The trial court found that appellant's claim that his due process rights were violated due to alcohol and drug use during his case preparation and at the time of his plea was neither believable or supported by the evidence. Even if the evidence is sufficient to support a ruling either way, it cannot be said that the trial court's ruling was clearly against the preponderance of the evidence; the credibility of a witness is a question for the trier of fact in Rule 37 proceedings. Atchison v. State, 298 Ark. 344, 767 S.W.2d 312 (1989). In fact, it is the duty of the court to determine credibility of evidence presented at a Rule 37 hearing. Stephens v. State, 293 Ark. 231, 737 S.W.2d 147 (1987).
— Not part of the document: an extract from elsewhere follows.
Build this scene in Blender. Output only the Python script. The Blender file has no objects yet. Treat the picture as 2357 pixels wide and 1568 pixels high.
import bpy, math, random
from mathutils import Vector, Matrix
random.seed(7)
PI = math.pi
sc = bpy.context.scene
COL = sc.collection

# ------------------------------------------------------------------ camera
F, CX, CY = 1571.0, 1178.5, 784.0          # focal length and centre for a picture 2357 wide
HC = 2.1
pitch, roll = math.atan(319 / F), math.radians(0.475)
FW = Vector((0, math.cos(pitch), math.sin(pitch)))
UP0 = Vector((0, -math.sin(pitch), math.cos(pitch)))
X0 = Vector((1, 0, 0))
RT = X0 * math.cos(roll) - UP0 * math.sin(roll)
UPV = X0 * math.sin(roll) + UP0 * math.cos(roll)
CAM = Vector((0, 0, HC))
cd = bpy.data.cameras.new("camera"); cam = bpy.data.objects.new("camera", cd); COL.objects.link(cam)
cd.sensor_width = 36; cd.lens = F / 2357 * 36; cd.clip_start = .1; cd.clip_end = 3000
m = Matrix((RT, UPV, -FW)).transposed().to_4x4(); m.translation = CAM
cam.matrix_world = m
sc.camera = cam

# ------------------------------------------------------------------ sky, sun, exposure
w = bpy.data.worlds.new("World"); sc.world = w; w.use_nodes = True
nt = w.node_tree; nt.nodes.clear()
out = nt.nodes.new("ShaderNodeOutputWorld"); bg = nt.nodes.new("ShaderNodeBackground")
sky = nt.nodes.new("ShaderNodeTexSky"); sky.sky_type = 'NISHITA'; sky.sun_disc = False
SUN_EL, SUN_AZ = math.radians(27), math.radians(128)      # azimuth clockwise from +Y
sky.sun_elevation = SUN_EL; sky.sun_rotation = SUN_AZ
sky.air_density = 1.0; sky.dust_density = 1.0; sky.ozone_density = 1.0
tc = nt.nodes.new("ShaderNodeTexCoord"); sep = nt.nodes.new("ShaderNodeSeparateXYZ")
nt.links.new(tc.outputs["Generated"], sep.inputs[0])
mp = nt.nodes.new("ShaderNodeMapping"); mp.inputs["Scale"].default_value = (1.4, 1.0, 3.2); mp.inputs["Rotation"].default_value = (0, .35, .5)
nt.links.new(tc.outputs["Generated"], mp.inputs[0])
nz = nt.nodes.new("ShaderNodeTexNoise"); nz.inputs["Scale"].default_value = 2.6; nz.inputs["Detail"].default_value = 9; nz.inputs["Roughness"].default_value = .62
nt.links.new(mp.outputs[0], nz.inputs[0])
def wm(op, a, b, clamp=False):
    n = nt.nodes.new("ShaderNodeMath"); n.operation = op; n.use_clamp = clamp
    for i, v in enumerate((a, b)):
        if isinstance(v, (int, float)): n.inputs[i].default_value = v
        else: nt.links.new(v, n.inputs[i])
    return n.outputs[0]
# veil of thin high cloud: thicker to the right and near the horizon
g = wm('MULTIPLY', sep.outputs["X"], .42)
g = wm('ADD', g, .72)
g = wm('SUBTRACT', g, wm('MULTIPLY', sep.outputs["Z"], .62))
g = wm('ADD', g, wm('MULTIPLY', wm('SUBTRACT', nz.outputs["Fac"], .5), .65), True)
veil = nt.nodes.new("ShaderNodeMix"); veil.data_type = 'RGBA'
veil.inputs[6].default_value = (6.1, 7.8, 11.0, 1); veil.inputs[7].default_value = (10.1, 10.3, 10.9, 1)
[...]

After a thorough review of the record before us, we cannot say that the trial court's disposition of this issue is clearly against the preponderance of the evidence.

Affirmed.

1 Despite appellant's abstracting deficiency, the limited information provided by appellant appears to be similar to the case of Holloway v. State, 293 Ark. 450, 742 S.W.2d 550 (1987) in which we found that a nighttime search was justified. Thus, appellant has also failed to show that he was prejudiced by counsel's alleged conflict of interest.

2 Appellant has expanded his arguments on appeal from those made below in his Rule 37 petition and before the trial court. Under our standard of review, we look to the arguments and evidence presented below before the trial court. Thus, based on this review, we do not consider the additional facts submitted by appellant for the first time on appeal.